What passes as “American Conservatism” since the 20th century is a misnomer at worst and a Jeffersonian creation unworthy of Hamiltonianism. I have offered my own historical evidence across my Treatises, especially The Work-Standard and The Third Place. However, what has yet to be written is a Hamiltonian critique of “American Conservatism” that delivers the necessary philosophical and theoretical tracts for why Hamiltonianism has no place in that Jeffersonian Ideology. Plenty of non-American observers of US political philosophy and political economy have written about “American Conservatism.” They have raised their own criticisms from the standpoints of other Ideologies, including their own nations’ conceptions of Conservatism.
One should ask: “What is Nihilism in a political context? Nihilism in this sense means the absolute negation of an Ideology, thereby resulting in the lack thereof. When an Ideology is revealed to provide no suitable alternatives to the policies of the opposing Ideology, it loses credibility and clout among the State and Totality. Complacency sets in as the result of inertia, setting the stage for other Ideologies with their own proposals to take its place.
But when an Ideology lacks its own Weltanschauung, as is the case with “American Conservatism,” it becomes beholden to the very forces that it claims to oppose. Worse, it loses any sense of dynamism and vigor to the extent that it consequently grows complacent. Complacency yields the inability to create or innovate, which in itself is aggravated by petty dogmatism and factionalism. What has been consistently one of the main motivations surrounding “American Conservatism” since the 1950s?
US History has repeatedly demonstrated that “American Conservatism” is intellectually barren and politically nihilistic in nature. The Ideology did not begin with the Federalists, but with the Progressives, specifically those who opposed the apex of Progressivism in the New Deal. Thus, it has no tradition to defer to, no connection to the distant past because the Ideology is a modern invention. The Ideology has long sought to reverse the advancements of Progressivism without any ideas on what should be replacing Progressivism.

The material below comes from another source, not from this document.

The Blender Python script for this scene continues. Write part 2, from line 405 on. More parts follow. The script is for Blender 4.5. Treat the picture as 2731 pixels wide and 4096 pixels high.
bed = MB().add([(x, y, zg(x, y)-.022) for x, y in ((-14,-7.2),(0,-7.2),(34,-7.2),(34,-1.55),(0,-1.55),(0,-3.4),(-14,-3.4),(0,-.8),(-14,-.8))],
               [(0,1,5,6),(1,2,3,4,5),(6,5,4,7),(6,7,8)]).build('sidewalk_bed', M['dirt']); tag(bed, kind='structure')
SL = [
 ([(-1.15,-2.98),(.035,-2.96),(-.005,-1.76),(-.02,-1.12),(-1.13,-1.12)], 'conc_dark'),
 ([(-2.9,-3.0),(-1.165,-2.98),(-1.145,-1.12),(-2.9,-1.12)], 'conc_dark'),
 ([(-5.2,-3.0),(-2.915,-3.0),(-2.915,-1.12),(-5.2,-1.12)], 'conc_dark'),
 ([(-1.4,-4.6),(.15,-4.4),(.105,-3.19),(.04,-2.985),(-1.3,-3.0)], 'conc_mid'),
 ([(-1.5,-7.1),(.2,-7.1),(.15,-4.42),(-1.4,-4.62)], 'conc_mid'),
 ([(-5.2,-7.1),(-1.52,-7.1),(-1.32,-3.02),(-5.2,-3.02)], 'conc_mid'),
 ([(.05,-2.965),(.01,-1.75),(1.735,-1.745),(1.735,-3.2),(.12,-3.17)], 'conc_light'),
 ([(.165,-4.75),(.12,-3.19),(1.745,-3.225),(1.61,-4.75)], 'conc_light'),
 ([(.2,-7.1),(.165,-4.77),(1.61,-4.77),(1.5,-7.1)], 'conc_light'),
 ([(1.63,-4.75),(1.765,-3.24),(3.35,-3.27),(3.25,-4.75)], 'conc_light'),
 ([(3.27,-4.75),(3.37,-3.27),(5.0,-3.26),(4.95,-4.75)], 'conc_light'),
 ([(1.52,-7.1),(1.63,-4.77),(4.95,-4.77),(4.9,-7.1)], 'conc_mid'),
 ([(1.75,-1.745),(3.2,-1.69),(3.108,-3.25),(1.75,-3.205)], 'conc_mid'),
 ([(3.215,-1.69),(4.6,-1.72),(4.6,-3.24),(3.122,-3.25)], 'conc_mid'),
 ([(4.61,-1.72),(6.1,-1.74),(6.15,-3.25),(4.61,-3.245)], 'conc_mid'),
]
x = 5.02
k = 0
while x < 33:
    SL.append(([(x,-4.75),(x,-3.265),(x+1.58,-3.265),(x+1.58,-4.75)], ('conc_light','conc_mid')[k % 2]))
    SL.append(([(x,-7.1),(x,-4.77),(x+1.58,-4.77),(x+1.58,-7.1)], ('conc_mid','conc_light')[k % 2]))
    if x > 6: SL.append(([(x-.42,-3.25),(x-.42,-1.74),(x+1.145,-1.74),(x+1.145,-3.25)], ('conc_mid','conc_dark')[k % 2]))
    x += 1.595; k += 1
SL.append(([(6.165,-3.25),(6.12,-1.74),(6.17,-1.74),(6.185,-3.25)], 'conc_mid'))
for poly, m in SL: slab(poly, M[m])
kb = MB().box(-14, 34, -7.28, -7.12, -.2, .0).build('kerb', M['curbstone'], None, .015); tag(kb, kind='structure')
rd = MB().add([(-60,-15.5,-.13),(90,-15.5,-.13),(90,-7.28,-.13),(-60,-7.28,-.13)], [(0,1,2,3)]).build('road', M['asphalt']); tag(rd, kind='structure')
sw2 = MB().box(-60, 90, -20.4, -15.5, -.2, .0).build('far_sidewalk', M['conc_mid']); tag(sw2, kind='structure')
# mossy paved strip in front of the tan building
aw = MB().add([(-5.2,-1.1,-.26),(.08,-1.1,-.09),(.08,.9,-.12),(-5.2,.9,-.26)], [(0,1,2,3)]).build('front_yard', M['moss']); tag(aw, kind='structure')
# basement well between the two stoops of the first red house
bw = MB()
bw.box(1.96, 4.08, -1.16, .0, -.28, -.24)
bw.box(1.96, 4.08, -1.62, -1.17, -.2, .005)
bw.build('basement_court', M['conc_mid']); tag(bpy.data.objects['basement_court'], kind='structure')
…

If one could envisage an America where Progressivism ceases to exist in its entirety, “American Conservatism” ceases to exist as well. “American Conservatism” would become purposeless, aimless, directionless. That is because “American Conservatism,” as it is commonly understood by Americans and non-Americans alike, is in final analysis the negation of Progressivism. The analogy is akin to eliminating the Gold Standard as embodied by the Bretton Woods System without ever conceptualizing the Work-Standard or any suitable equivalent at par value.
Does one not realize that many of the positions associated with “American Conservatism” are essentially the negations of positions held by Progressivism?